Данную разновидность литературы ужасов не следует путать с другой, имеющей с ней чисто формальное сходство, но психологически принципиально отличной – с литературой, описывающей простой животный страх и мрачные стороны земного бытия. Такие произведения, безусловно, тоже нужны и всегда будут иметь своего читателя, как, например, имеет его классический, или слегка модернизированный, или даже юмористический рассказ о привидениях, где изрядная доля условности и присутствие всезнающего автора практически сводят на нет атмосферу пугающей патологии; но такое творчество нельзя назвать литературой космического ужаса в исконном смысле слова. Настоящая страшная история – это всегда нечто большее, чем загадочное убийство, окровавленные кости или фигура в простыне, бряцающая цепями в такт законам жанра. Автор должен уметь создавать и поддерживать атмосферу гнетущего, неотвязного страха, вызывающую в читателе ощущение присутствия потусторонних, неведомых сил; в рассказе непременно должен содержаться выраженный со всей подобающей ему вескостью и неумолимостью намек на чудовищнейшее измышление человеческого разума: возможность отмены тех незыблемых устоев бытия, что являются нашей единственной защитой от агрессии со стороны демонических запредельных сил.
Конечно же, трудно ожидать, чтобы все страшные истории целиком укладывались в какую бы то ни было схему. Творческий процесс не бывает ровным, и даже в блестящей прозе встречаются невыразительные места. И потом, то, что вызывает наибольший страх у читателя, у автора выходит, как правило, непроизвольно, появляясь в виде ярких эпизодов, рассеянных по всему полю произведения, общий характер которого может быть совершенно иного свойства.
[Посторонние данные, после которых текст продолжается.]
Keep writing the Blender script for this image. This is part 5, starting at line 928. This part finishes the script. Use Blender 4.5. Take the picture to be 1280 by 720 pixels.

Атмосфера важнее всего, ибо окончательным критерием достоверности служит не закрученность сюжета, а создание адекватного впечатления. Само собой разумеется, что когда страшная история предназначена для поучения или нравоучения и когда описываемые в ней ужасы, в конечном счете, получают естественное объяснение, мы не можем назвать ее подлинным образцом литературы космического ужаса; однако нельзя отрицать и того факта, что в произведениях подобного рода порой встречаются эпизоды, пропитанные той атмосферой, что удовлетворяет самым строгим требованиям к литературе о сверхъестественном. А это значит, что мы должны оценивать вещь не по авторскому замыслу и не по хитросплетениям сюжета, а по тому эмоциональному накалу, которого она достигает в своих наименее реалистических сценах. Пассажи, проникнутые надлежащим настроением, сами по себе могут рассматриваться, как полноценный вклад в литературу ужасов, к какой бы прозе они в конечном счете не относились. Определить, имеем ли мы дело с подлинно ужасным, довольно несложно: если читателя охватывает чувство запредельного страха и он начинает с замиранием сердца прислушиваться, не хлопают ли где черные крылья злобных демонов, не скребутся ли в окно богомерзкие пришельцы из расположенных за гранью вселенной миров, то перед нами настоящий рассказ ужасов, и чем полнее и цельнее передана в нем эта атмосфера, тем более высоким произведением искусства в своем жанре он является.